-- Aim --
Reproduce exactly the opening lines of the listing, stopping after the line that contains "X_SOFFIT, Y_SOFFIT = 1.115, -0.72" and including it.

-- Data provided --
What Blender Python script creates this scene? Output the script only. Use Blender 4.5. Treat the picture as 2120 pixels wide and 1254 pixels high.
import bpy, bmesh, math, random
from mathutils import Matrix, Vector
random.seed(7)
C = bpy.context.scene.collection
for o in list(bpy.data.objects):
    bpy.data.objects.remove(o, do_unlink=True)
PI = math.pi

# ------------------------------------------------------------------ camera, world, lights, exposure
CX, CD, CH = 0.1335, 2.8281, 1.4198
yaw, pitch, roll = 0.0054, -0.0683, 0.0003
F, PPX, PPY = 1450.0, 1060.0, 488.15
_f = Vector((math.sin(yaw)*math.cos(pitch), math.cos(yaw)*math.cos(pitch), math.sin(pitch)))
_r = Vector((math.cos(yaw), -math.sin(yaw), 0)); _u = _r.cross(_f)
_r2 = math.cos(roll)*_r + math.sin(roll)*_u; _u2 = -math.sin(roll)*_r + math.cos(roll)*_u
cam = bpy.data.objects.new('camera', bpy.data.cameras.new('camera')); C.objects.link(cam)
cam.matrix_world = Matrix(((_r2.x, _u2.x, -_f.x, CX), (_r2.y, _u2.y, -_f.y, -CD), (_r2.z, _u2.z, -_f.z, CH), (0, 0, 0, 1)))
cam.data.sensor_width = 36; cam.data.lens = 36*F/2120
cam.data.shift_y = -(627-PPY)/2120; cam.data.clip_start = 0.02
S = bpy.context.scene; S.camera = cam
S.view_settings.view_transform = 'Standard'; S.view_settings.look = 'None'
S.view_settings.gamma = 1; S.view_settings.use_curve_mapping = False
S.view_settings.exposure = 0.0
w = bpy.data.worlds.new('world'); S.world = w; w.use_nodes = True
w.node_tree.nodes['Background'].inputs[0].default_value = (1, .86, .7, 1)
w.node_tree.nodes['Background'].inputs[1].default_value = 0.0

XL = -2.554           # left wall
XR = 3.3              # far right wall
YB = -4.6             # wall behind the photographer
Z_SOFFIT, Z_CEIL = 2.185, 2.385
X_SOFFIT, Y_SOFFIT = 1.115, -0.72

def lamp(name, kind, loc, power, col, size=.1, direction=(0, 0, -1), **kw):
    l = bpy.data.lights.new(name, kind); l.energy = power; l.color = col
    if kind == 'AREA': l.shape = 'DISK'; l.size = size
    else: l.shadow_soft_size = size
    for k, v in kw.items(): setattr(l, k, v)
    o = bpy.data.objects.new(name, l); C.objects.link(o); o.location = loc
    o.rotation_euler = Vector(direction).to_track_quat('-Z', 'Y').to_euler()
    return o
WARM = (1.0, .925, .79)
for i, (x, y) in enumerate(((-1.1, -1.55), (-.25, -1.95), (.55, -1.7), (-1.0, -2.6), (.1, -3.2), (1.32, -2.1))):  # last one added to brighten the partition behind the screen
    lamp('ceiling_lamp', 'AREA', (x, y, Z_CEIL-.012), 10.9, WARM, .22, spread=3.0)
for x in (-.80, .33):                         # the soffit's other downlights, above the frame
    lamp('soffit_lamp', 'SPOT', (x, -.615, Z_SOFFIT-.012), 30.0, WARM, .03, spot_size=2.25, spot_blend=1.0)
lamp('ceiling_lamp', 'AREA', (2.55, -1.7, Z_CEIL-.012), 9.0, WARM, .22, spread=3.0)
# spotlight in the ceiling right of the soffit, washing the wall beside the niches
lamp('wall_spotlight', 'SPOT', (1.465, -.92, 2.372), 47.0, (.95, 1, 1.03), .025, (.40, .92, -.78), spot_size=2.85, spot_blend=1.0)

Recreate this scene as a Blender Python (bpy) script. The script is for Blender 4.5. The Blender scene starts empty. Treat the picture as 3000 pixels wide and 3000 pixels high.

-- Response below --
What Blender Python script creates this scene? Output the script only. Use Blender 4.5. Treat the picture as 2120 pixels wide and 1254 pixels high.
import bpy, bmesh, math, random
from mathutils import Matrix, Vector
random.seed(7)
C = bpy.context.scene.collection
for o in list(bpy.data.objects):
    bpy.data.objects.remove(o, do_unlink=True)
PI = math.pi

# ------------------------------------------------------------------ camera, world, lights, exposure
CX, CD, CH = 0.1335, 2.8281, 1.4198
yaw, pitch, roll = 0.0054, -0.0683, 0.0003
F, PPX, PPY = 1450.0, 1060.0, 488.15
_f = Vector((math.sin(yaw)*math.cos(pitch), math.cos(yaw)*math.cos(pitch), math.sin(pitch)))
_r = Vector((math.cos(yaw), -math.sin(yaw), 0)); _u = _r.cross(_f)
_r2 = math.cos(roll)*_r + math.sin(roll)*_u; _u2 = -math.sin(roll)*_r + math.cos(roll)*_u
cam = bpy.data.objects.new('camera', bpy.data.cameras.new('camera')); C.objects.link(cam)
cam.matrix_world = Matrix(((_r2.x, _u2.x, -_f.x, CX), (_r2.y, _u2.y, -_f.y, -CD), (_r2.z, _u2.z, -_f.z, CH), (0, 0, 0, 1)))
cam.data.sensor_width = 36; cam.data.lens = 36*F/2120
cam.data.shift_y = -(627-PPY)/2120; cam.data.clip_start = 0.02
S = bpy.context.scene; S.camera = cam
S.view_settings.view_transform = 'Standard'; S.view_settings.look = 'None'
S.view_settings.gamma = 1; S.view_settings.use_curve_mapping = False
S.view_settings.exposure = 0.0
w = bpy.data.worlds.new('world'); S.world = w; w.use_nodes = True
w.node_tree.nodes['Background'].inputs[0].default_value = (1, .86, .7, 1)
w.node_tree.nodes['Background'].inputs[1].default_value = 0.0

XL = -2.554           # left wall
XR = 3.3              # far right wall
YB = -4.6             # wall behind the photographer
Z_SOFFIT, Z_CEIL = 2.185, 2.385
X_SOFFIT, Y_SOFFIT = 1.115, -0.72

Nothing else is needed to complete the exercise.